Asus ROG Strix Evolve: a gaming mouse for a non-gamer

My early 2000s Microsoft Intellimouse 1·1 is still the perfect shape for me. After getting the second-hand one into service last year, I thought that I needed a spare. I’ve several other mice, including no-brand ones, that are a decent size, but I got used to having the forward and back buttons on either side.
   Microsoft makes a Classic Intellimouse these days, but it’s based on a later design, and it appears the side buttons are on the left only, which seems to be the convention in the late 2010s and early 2020s. It’s also had some reviews criticizing the quality, so I knew I couldn’t go with the latest.
   I headed back to Recycling for Charity, where I sourced this Intellimouse, but judging by the stock, I’m not alone in my preference. All that were left were smaller mice, making me wish that I bought multiple Intellimouses a few years ago and stocked up. This surely is a massive hint to mainstream mouse makers on a latent, forgotten market.
   After sampling some during spare time at Noël Leeming in Porirua, which did fit my hand, I opted to look online. The Noël Leeming ones were mostly Logitech, and my experience is that their mice last about two years. I wanted quality.
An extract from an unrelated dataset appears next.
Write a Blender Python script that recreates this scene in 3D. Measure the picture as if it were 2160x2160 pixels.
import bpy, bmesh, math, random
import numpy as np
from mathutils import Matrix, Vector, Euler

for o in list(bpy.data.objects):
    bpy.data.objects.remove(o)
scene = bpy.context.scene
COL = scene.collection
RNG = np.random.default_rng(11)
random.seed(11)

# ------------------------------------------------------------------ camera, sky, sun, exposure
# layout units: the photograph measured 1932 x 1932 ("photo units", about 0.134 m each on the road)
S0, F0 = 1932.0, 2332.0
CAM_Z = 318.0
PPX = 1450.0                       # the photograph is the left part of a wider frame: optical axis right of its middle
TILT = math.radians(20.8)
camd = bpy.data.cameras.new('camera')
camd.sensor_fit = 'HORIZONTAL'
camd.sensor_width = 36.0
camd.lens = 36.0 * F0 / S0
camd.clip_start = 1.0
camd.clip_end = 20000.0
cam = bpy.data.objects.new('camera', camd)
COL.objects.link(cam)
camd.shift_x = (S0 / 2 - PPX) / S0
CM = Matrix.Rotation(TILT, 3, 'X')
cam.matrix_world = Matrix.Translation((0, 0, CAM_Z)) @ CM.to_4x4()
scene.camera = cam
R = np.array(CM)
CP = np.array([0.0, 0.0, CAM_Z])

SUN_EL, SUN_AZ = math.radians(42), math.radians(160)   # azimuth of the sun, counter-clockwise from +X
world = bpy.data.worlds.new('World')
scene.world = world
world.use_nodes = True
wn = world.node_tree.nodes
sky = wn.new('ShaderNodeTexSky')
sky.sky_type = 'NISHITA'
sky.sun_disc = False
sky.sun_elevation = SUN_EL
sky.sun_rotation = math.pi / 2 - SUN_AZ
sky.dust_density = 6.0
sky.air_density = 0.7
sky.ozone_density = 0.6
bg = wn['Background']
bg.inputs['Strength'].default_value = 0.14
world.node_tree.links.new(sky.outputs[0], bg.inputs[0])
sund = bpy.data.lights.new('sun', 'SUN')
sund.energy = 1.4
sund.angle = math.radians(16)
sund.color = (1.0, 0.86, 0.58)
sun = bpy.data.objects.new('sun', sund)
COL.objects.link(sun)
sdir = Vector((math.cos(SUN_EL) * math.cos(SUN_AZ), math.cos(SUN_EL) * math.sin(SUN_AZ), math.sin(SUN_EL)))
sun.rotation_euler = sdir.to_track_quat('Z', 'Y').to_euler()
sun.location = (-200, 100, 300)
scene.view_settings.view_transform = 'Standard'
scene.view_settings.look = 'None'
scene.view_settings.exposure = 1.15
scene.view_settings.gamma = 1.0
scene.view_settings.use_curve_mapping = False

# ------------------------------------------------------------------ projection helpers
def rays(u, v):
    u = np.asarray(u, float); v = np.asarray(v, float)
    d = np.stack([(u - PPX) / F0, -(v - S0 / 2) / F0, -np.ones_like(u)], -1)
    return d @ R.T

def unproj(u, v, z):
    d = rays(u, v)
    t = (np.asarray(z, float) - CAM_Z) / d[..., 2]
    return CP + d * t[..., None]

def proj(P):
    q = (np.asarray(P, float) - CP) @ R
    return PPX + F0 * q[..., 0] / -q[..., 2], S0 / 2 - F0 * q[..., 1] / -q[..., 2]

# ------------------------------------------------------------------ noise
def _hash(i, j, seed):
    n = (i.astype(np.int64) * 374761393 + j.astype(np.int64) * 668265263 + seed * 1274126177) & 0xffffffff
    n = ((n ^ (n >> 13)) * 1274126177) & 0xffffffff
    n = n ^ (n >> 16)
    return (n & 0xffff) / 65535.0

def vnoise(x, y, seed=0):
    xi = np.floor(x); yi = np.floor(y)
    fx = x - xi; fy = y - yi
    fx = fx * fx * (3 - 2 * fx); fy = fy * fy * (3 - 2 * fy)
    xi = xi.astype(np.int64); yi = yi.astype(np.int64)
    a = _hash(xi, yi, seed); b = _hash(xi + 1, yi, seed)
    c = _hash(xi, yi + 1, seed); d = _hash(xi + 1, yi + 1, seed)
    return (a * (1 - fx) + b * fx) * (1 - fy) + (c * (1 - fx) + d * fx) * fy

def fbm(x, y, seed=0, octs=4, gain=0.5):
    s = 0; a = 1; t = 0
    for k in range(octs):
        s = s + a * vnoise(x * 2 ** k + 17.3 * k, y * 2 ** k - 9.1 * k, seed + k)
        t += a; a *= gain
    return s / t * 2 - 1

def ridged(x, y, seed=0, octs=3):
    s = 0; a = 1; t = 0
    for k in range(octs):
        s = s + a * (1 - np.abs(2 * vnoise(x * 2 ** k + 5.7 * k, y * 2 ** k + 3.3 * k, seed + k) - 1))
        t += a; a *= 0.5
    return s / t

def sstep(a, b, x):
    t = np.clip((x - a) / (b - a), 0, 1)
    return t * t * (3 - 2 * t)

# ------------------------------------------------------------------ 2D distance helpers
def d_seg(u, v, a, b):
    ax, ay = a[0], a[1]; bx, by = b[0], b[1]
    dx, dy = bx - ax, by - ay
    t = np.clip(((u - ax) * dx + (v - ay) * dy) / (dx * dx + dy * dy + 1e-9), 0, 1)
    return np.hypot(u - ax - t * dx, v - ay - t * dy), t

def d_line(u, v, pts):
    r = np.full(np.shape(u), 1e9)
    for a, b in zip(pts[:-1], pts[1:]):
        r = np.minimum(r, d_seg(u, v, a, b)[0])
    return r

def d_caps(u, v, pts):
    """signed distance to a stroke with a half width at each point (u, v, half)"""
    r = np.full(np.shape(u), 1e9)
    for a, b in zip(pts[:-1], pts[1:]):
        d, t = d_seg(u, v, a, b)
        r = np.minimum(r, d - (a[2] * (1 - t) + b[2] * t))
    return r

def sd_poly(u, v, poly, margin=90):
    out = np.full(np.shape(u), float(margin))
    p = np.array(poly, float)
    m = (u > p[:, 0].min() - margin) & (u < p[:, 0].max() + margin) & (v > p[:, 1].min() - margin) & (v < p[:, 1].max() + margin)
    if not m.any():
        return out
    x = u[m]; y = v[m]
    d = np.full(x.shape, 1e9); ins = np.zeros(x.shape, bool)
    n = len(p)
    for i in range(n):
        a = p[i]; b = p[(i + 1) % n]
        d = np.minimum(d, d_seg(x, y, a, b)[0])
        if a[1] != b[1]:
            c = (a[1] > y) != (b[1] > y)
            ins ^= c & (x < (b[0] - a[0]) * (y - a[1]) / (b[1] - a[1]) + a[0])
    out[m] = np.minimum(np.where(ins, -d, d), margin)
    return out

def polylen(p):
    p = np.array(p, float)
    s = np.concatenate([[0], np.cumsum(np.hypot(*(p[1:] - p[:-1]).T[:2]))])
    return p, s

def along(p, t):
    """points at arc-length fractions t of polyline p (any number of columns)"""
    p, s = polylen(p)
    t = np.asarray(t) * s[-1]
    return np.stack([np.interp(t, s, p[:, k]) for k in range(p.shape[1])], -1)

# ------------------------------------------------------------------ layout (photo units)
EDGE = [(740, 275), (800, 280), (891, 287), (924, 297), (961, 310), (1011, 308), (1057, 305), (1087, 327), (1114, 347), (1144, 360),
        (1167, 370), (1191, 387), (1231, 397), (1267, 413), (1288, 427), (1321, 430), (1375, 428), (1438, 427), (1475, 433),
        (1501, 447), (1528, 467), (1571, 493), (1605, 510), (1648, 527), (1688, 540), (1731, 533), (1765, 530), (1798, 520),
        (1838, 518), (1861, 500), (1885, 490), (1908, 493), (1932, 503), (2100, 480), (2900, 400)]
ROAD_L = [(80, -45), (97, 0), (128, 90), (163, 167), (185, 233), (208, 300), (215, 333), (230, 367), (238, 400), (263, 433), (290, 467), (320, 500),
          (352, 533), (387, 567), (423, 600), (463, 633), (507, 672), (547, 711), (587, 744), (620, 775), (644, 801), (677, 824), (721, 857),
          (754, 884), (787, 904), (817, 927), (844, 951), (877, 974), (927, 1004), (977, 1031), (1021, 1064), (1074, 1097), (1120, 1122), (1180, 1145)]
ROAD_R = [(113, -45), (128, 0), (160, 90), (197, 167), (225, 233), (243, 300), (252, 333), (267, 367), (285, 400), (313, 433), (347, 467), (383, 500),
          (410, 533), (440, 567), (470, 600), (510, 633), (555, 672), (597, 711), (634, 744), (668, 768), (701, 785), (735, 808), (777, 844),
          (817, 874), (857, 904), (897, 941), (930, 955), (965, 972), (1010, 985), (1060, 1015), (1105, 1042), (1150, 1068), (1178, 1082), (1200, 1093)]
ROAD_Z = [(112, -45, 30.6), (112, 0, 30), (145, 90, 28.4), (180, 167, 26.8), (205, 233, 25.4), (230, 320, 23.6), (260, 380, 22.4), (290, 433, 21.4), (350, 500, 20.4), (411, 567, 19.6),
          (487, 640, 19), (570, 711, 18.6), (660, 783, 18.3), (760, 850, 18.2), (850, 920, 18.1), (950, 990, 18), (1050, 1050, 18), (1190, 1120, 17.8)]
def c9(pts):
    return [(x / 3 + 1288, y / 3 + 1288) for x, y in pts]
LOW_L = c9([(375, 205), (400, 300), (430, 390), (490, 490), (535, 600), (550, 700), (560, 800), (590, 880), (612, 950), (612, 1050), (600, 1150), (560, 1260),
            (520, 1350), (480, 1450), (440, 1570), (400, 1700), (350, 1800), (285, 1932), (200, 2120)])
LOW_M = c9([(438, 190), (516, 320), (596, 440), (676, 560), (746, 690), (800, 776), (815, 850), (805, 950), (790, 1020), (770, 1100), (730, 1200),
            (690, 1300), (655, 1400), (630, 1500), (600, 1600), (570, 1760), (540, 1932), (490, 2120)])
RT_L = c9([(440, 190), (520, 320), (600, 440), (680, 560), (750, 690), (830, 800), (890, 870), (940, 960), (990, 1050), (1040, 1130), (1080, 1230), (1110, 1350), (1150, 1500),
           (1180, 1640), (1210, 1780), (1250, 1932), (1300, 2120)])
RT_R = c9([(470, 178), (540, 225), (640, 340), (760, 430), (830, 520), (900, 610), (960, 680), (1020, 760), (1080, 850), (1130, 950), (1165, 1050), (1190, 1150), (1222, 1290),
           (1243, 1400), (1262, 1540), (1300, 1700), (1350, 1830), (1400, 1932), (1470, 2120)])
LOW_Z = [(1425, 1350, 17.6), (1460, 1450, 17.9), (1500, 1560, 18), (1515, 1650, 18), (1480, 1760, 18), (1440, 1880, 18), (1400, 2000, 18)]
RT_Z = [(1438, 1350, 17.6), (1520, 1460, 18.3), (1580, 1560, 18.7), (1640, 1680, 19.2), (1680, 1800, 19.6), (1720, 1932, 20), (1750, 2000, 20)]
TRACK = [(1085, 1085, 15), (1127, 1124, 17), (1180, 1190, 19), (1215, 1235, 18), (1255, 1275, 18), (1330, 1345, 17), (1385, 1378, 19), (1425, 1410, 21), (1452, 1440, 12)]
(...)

   After much searching, one mouse that matches the dimensions of the Intellimouse (125 mm × 65 mm × 40 mm) with one millimetre out on the height is the Asus Republic of Gamers (ROG) Strix Evolve, and our old friends at Just Laptops in Albany had them on special at under NZ$70 plus freight. That’s a lot more than the NZ$3 I paid for the used Intellimouse and the NZ$25 I paid for the Microsoft Laser Mouse 6000 in 2015, but with Asus claiming that the switches were good for 50 million clicks—probably 10 times more than regular mice—I decided that three times the price for ten times the longevity (at least in one respect) was acceptable. And it had two switches on each side, which I could program.
   It arrived a (working) day later. A lot of the gaming features are lost on me: the option to have lighting effects, choosing your own colour or having it cycle, for instance. I don’t necessarily need DPI switching. It’s simply vital that I have something my right hand is comfortable with.

   The mouse comes with a second set of covers, so you can raise it slightly to suit your hand. I tried all permutations: left high, right low, vice versa, both low, both high, before deciding on having both sides in the raised position. The rubber side panels help with grip, and they aid comfort.
   The first negative is that the forward end isn’t as wide as I was used to. The Microsoft mice are a reasonable width all the way down, and the Evolve is slightly narrower. That means my ring finger touches the mouse pad more on the side, as it did with an earlier Lenovo (plenty of those at Recycling for Charity, incidentally). I thought I wouldn’t be able to get used to it, as I didn’t with the Lenovo, and it does continue to be a slight problem. In other words, I haven’t quite got the perfect mouse and it’s a lesson about buying online when your requirements are this strict (though again I wouldn’t have considered this a major problem if manufacturers weren’t skimping on materials and giving people repetitive strain injuries).
   Asus hasn’t deceived about the measurements: it is 125 mm wide at its greatest width, just as Microsoft has it on theirs.
   I may put up with letting my ring finger drop and go along the mouse pad for the time being just for comfort’s sake and see if I’m OK with washing the pad more regularly. Or adjust my hand positioning slightly. But I know I cannot use the modern mice.
   One Tweeter noted that maybe the mouse manufacturers are finally appealing to women, and I had to agree it was nice for us men to experience just once what it’s like for them in a usually male-designed tech world.
   The other features are excellent: the ability to program the switches, which I did very early; and I can turn the lighting off as I see no point to it if my hand is on the mouse obscuring most of it. Then again, I’m not a gamer.
   The mouse wheel and switches are far more solid than anything I’ve encountered, making the 50 million-click claim believable. I do occasionally hit the right button inadvertently, probably out of unfamiliarity, and I must hit the DPI switch from time to time, again accidentally.
   Nevertheless, I’m going to keep my eye out for second-hand Intellimouses. Mine has become the back-up again, and really I didn’t think I was asking for much. Microsoft had a perfect design for which the tooling must be long amortized, so it makes you wonder why they don’t just trot it out again and make a bundle more off us.